A dissolução do Bloco
Por Pedro Lomba HOJE no Público
O Bloco de Esquerda nasceu em 1998. Com esta distância, é seguro que foi um bom tempo para aparecer um partido com o seu perfil e ambição. O Bloco não teve uma, mas duas madrinhas. A primeira foi o Fim da História com que as democracias e os regimes capitalistas cantavam o seu triunfo sobre o comunismo. Eram tempos de arrependimento e migração. Caído o Muro de Berlim, o PCP tinha deixado de ser atractivo para uma multidão de arrependidos que desataram a formar grupos paralelos, pensando no que viria a seguir. Os jovens urbanos e educados, treinados no activismo estudantil, também precisavam de um novo poiso para se reunir.
A segunda figura paternal foi António Guterres. Centrista, católico, genericamente conservador nos costumes, o PS de Guterres não pretendia romper nas "causas sociais", deixando por isso livre o espaço à sua esquerda. As causas integravam as tendências ditas "pós-materialistas" que apelavam a um eleitorado "boémio burguês". Não podendo mudar a economia - na verdade, não dizendo nada de importante sobre o assunto -, lutava agora pelas minorias, pelo ambiente, pela liberalização disto e daquilo. O primeiro referendo da lei do aborto serviu de arranque.
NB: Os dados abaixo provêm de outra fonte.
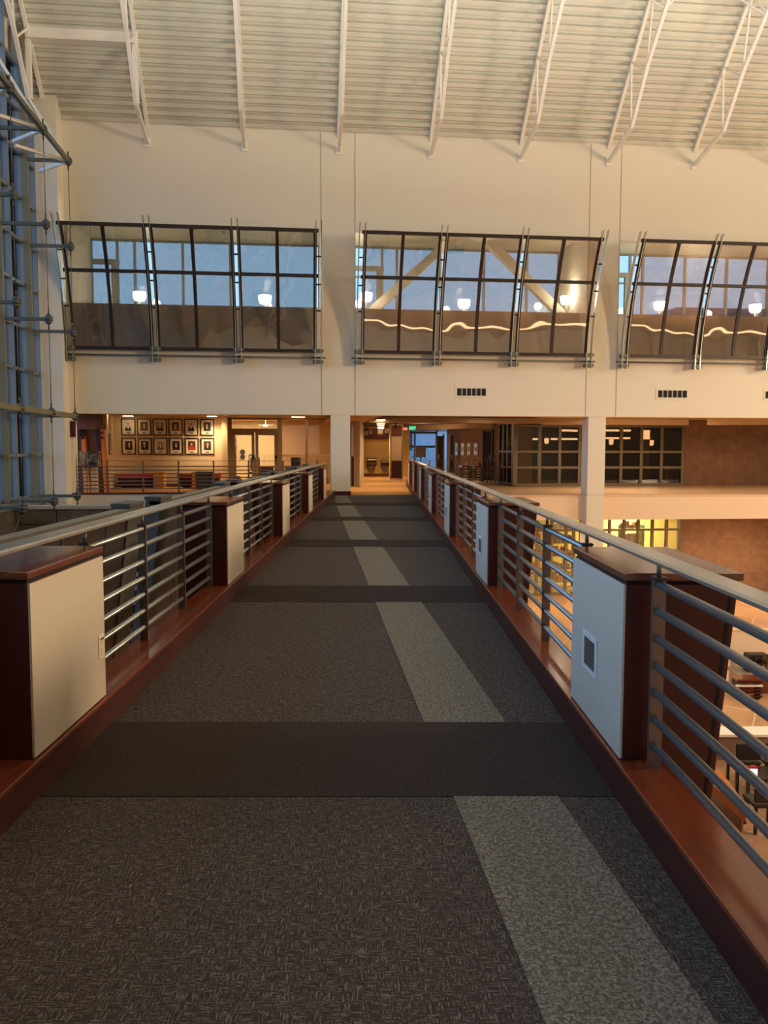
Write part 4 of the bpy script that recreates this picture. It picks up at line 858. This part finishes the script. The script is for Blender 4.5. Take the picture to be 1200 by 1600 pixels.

O Bloco inicialmente cresceu. Foi ajudado nesse crescimento por redacções simpatizantes, o mundo das artes e algumas modas universitárias, sobretudo nas ciências sociais. E contou com o populismo estudado de Francisco Louçã, dentro e fora do Parlamento.
Há dez anos, toda a gente anunciava diariamente o fim do PCP e o reforço inevitável do Bloco de Esquerda. Profetizava-se que o PCP não iria resistir à morte de Álvaro Cunhal e estaria destinado a definhar. É claro que nada disso aconteceu. Depois de Carlos Carvalhas, o PCP foi buscar Jerónimo de Sousa e, talvez mais importante do que essa escolha, continuou a mobilizar os seus militantes com uma preparação e uma organização que o Bloco nunca conseguiu ter. O Bloco, formado por individualistas e diletantes, minimizou em absoluto a velha formação orgânica que os dirigentes do PCP aprenderam com a antiga União Soviética.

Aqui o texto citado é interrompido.